En gardant le silence ou en reprenant à son compte l’argumentaire du groupe pour justifier le statu quo, l’Etat français fait la démonstration de sa connivence. En parallèle, il s’oppose avec véhémence à la mise sous sanctions internationales du secteur gazier en Birmanie. Burma Campaign UK note que tout «comme sous la précédente dictature militaire, le lobbying de Total auprès du gouvernement français pour s’opposer aux sanctions sur le pétrole et le gaz est un facteur expliquant que l’Union européenne n’impose pas de sanctions sur ce secteur et permet ainsi à Total de continuer à financer l’armée.»

Au final, ce sont des parlementaires qui font honneur à notre pays. Des sénateurs français ont récemment interpellé Total Energies lors de l’examen de la résolution portant sur la reconnaissance du gouvernement d’unité nationale. Ces voix s’inscrivent résolument dans le prolongement de la tribune de parlementaires parue dans Le Monde le 1er juin, demandant à la France des actions plus fortes et une pression accentuée sur Total Energies. Elles n’ont pas encore été entendues.

La sénatrice du Nord, Michelle Gréaume, rappelle que l’annonce de Total Energies, prise sous la pression des ONG, de suspendre (partiellement) ses versements aux actionnaires (notamment la MOGE) n’est qu’une micro-réponse à un gigantesque problème. Le sénateur de la Haute-Loire, Olivier Cigolotti, souligne que l’apport financier du secteur des hydrocarbures à un pouvoir illégitime est (toujours) un problème.
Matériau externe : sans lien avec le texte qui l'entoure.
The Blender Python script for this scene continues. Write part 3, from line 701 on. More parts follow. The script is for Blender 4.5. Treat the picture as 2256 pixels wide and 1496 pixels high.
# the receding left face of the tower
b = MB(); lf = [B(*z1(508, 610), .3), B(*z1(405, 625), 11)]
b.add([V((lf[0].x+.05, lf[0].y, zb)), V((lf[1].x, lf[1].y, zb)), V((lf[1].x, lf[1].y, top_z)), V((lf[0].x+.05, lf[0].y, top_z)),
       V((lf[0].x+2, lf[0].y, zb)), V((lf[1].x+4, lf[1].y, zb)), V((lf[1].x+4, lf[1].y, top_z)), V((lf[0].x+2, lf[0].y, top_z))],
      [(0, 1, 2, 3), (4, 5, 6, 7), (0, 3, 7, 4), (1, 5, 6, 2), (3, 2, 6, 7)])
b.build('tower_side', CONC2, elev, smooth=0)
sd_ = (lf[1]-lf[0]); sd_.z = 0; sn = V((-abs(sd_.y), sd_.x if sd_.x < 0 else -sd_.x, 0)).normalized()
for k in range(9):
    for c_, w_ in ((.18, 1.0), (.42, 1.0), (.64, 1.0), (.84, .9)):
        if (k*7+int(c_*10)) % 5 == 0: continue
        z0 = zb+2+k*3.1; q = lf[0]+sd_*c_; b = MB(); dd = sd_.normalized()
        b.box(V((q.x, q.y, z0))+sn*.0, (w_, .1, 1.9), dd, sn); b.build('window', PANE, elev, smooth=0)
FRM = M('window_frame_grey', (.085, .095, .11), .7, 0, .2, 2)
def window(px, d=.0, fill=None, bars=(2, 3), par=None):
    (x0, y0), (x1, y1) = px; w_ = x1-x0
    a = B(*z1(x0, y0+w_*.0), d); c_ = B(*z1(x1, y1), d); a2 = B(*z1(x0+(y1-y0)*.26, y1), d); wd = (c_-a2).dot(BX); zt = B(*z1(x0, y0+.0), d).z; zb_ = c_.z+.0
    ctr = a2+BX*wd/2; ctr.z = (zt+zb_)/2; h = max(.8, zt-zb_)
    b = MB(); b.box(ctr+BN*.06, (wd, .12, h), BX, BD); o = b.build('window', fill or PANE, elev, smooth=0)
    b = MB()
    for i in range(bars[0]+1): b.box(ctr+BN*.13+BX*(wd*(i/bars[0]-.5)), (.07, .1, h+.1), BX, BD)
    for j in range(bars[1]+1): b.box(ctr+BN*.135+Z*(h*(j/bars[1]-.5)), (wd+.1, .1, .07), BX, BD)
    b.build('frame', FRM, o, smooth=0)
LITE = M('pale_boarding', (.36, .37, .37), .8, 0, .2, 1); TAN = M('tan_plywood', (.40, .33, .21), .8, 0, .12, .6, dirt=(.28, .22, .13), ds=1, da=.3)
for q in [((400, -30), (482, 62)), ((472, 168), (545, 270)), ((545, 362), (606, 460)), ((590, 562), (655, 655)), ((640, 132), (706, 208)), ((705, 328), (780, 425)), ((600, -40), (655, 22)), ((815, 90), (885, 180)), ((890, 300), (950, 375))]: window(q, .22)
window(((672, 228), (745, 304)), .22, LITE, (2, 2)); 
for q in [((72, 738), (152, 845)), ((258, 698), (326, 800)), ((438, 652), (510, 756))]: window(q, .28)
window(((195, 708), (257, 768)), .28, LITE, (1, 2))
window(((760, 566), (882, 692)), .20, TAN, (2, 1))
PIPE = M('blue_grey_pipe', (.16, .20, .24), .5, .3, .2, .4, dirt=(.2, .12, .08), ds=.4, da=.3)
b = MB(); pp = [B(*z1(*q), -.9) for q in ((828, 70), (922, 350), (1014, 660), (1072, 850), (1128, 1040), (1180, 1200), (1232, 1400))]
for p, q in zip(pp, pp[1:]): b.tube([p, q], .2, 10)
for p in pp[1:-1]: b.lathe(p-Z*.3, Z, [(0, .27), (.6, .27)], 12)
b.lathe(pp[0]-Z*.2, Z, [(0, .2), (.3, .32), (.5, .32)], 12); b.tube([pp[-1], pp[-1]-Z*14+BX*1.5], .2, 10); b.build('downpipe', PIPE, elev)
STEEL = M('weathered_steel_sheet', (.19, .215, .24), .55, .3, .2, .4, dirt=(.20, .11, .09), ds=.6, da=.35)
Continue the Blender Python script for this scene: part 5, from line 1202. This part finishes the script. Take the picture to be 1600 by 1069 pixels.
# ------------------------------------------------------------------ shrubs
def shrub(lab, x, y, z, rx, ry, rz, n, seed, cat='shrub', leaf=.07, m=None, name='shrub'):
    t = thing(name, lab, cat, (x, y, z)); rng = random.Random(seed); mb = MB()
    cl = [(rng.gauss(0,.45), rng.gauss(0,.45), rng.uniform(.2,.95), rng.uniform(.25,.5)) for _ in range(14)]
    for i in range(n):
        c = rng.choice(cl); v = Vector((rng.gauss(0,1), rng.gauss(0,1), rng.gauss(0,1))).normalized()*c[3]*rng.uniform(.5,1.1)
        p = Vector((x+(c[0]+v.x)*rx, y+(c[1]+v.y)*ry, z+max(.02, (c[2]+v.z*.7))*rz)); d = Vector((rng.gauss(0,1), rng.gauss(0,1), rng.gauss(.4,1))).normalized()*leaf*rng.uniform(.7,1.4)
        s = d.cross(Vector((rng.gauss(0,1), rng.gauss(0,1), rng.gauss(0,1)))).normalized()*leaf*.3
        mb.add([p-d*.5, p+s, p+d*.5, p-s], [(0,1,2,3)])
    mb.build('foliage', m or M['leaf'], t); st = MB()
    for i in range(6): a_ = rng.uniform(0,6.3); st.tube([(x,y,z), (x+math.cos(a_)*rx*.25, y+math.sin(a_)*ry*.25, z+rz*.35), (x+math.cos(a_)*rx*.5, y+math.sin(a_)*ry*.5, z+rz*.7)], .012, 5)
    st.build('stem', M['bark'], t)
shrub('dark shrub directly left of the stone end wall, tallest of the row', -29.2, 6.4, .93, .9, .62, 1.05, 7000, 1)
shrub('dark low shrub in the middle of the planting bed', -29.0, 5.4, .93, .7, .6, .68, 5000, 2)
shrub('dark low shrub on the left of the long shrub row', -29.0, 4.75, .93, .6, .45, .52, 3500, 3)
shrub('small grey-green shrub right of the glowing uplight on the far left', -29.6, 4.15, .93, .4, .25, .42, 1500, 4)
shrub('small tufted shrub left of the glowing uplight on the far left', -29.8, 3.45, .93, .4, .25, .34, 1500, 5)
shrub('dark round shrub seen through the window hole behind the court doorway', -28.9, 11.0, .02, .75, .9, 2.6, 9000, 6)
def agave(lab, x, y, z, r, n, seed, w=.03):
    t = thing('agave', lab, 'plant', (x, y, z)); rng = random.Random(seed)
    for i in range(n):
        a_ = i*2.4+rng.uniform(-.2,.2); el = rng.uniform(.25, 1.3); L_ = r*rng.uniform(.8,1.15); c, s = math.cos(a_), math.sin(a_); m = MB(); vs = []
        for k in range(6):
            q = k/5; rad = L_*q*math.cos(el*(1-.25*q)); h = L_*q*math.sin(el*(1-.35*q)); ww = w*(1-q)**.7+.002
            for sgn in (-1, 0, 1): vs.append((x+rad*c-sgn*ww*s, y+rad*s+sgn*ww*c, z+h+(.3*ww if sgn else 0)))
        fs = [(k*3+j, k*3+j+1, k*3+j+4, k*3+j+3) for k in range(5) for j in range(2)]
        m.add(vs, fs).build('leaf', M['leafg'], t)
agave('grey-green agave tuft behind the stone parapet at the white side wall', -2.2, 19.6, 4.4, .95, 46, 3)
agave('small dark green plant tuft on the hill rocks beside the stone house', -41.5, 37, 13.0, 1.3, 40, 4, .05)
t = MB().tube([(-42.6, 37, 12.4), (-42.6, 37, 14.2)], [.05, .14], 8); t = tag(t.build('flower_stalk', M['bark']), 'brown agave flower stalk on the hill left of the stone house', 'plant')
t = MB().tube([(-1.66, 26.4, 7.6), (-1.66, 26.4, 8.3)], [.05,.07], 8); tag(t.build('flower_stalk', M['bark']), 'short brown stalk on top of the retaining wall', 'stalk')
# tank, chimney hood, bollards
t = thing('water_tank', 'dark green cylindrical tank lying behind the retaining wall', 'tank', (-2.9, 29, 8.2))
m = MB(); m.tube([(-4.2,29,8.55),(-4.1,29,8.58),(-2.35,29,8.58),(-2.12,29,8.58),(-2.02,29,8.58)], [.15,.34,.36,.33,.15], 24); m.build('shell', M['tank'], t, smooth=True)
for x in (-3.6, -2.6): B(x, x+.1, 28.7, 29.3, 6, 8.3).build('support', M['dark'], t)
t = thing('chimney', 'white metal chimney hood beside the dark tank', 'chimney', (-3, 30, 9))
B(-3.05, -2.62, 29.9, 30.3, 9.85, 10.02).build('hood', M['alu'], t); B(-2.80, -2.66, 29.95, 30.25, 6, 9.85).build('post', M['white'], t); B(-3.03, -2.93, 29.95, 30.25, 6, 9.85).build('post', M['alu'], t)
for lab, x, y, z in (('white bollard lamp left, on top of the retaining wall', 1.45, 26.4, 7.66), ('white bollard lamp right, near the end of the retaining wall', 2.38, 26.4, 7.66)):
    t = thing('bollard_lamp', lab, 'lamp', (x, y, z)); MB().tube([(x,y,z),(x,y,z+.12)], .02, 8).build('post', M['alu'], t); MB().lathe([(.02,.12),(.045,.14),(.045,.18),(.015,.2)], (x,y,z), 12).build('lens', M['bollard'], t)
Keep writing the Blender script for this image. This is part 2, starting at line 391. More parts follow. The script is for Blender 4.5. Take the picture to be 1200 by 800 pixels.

Enfin, Mme Joëlle Garriaud Maylam, sénatrice représentant les Français hors de France, rappelle la demande faite à Total Energies visant à ce que les paiements soient placés sur un compte bloqué jusqu’au retour d’un gouvernement démocratiquement élu. Cette demande est toujours d’actualité, tout comme celle de la mise sous sanctions internationales du secteur gazier.

Nous devons, pour le peuple birman et ses aspirations démocratiques, tarir cette source de revenus qui alimente une junte criminelle. Mais la France s’y oppose. L’inscription de Total Energies sur la « Dirty List » de Burma Campaign UK était attendue : seules des mesures fortes permettront de l’en déloger.